While WDT does need a tool and even a homemade one isn’t completely free it’s ability to better distribute grinds in the basket I would also say it’s an essential upgrade as it can be so low cost
Anything else like slow feeding, hot starting that are free upgrades no matter how small for cheap to midrange grinders that lack prefeeding augurs or other chokes that prevent overloading the burrs seem no brainers to me.
OK, I’m loading a spray bottle for tomorrow’s shot.
Even slightly wetting the end of your finger and stirring it through the beans can be enough to make a difference.
I use water for my filter grind. I have a measure cup for the beans. Then I use a wet teaspoon and stir it around in the measure cup. If I grind 10 grams the teaspoon is almost dry. If I grind 30-40 grams I have a solid water drop on the spoon. But it varies with the beans. Some beans produce more static and some less. If one or two beans get most of the water they will stick in the grinder. It’s also easier to keep the grinder clean when there is less small static particles flying everywhere.
Here is a link to the paper
My favorite part of that paper is that thanks to them actually measuring particulate size we now have empirical proof adding a small amount of water improves the consistency of your grind:
it is clear that the inclusion of even small quantities of water (as low as 5μLg−1) results in an immediate reduction in electrostatic aggregates of boulders and fines
Uh… yes, Mr. Science. We’ve been doing this for nearly 2 decades. But thanks, I guess.
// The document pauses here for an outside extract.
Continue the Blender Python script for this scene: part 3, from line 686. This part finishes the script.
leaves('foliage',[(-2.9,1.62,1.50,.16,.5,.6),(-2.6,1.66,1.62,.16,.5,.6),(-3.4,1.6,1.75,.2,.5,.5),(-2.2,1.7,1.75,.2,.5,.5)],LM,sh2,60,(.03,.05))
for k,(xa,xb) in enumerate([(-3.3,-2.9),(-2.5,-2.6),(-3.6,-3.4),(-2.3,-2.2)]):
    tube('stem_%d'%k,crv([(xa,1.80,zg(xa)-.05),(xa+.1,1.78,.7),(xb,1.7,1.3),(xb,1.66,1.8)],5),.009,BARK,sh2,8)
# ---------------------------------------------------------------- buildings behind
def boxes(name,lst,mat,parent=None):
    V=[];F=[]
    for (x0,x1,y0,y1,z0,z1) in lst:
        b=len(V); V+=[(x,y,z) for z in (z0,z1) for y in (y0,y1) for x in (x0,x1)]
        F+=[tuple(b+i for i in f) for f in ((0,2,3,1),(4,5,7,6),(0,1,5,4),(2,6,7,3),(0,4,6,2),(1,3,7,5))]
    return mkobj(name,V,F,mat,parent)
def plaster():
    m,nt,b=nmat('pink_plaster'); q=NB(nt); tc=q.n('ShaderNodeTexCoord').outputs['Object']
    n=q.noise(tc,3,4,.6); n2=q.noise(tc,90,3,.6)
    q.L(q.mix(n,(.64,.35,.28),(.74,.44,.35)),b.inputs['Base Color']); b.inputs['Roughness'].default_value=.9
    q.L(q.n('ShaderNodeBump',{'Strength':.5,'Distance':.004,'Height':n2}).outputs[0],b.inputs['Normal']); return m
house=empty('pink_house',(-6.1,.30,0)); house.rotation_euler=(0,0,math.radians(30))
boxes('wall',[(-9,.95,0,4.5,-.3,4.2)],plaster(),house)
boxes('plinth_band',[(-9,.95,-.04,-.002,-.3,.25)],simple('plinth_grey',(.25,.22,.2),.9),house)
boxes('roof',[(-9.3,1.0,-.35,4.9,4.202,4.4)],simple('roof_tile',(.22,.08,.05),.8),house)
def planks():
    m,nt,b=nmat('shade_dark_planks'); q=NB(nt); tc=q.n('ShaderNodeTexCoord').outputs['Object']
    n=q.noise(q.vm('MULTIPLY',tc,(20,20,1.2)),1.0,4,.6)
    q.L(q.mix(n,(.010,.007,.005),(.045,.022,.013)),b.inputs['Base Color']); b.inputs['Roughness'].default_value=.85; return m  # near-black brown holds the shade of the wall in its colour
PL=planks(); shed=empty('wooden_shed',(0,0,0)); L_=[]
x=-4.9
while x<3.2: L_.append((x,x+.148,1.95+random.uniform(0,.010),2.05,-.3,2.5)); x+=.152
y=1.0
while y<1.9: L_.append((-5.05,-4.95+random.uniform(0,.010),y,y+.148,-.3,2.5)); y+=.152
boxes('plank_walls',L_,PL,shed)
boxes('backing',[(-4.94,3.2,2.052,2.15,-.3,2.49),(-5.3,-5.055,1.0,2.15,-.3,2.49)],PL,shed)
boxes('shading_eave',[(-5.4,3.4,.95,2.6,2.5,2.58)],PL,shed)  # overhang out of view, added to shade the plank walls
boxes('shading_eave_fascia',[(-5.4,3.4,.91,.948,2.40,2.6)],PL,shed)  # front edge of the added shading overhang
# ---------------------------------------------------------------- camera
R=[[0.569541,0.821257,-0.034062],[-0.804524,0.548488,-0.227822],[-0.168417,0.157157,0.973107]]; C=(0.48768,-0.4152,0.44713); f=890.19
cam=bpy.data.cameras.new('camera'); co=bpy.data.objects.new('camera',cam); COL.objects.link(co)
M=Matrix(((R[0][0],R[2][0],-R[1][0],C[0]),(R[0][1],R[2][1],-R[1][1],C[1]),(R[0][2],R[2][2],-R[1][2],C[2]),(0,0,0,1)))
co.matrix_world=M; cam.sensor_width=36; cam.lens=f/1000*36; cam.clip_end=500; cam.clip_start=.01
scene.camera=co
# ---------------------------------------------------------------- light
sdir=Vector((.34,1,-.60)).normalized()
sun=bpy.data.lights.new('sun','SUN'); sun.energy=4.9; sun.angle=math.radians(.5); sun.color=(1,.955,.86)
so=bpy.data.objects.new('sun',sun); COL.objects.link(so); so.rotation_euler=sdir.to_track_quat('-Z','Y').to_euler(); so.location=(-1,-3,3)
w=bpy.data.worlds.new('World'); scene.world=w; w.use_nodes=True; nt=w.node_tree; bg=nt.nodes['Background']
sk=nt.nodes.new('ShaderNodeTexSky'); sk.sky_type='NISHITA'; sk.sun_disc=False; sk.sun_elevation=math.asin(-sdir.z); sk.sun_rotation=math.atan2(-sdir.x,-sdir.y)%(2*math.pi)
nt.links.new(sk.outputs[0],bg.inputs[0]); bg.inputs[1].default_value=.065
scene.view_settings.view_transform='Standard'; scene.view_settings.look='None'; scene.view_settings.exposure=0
Not gonna lie, I’m starting to hate lemmy for having the most lazy users. You can literally google “coffee rdt” and the first five links explain in detail what OP is talking about. Meanwhile, they’re getting shit on for something he still ended up explaining anyways and even their correct explanation that people asked for is downvoted. It seems like nobody even read the article or has an opinion on it, they’re just mad that OP didn’t spoon feed them.
As a espresso person I’m here mostly because the most popular espresso community on Lemmy is pretty dead.
I do really feel like we’d probably be better served if we posted espresso content in a espresso specific community.
RDT is useful for pour over as well, really helps improve majority of grinders and grind types.
True but I would believe the general level of enthusiasm for a conversation about RDT would be substantially higher in a modern espresso group vs filter coffee folk.
Also my previous comment is bit of a inner monologue as someone who posted very randomly detailed things on r/espresso back in the day and rather uncertain if/where I would post that stuff on Lemmy.
If it applies to both I would still post it here as the community is bigger and would still benefit from it. Even for basic stuff as there appears to be far more total beginners than the subreddits in the other place.
Hi there! Looks like you linked to a Lemmy community using a URL instead of its name, which doesn’t work well for people on different instances. Try fixing it like this: [email protected]
You know what’s lazy? Not spelling out an acronym on first use.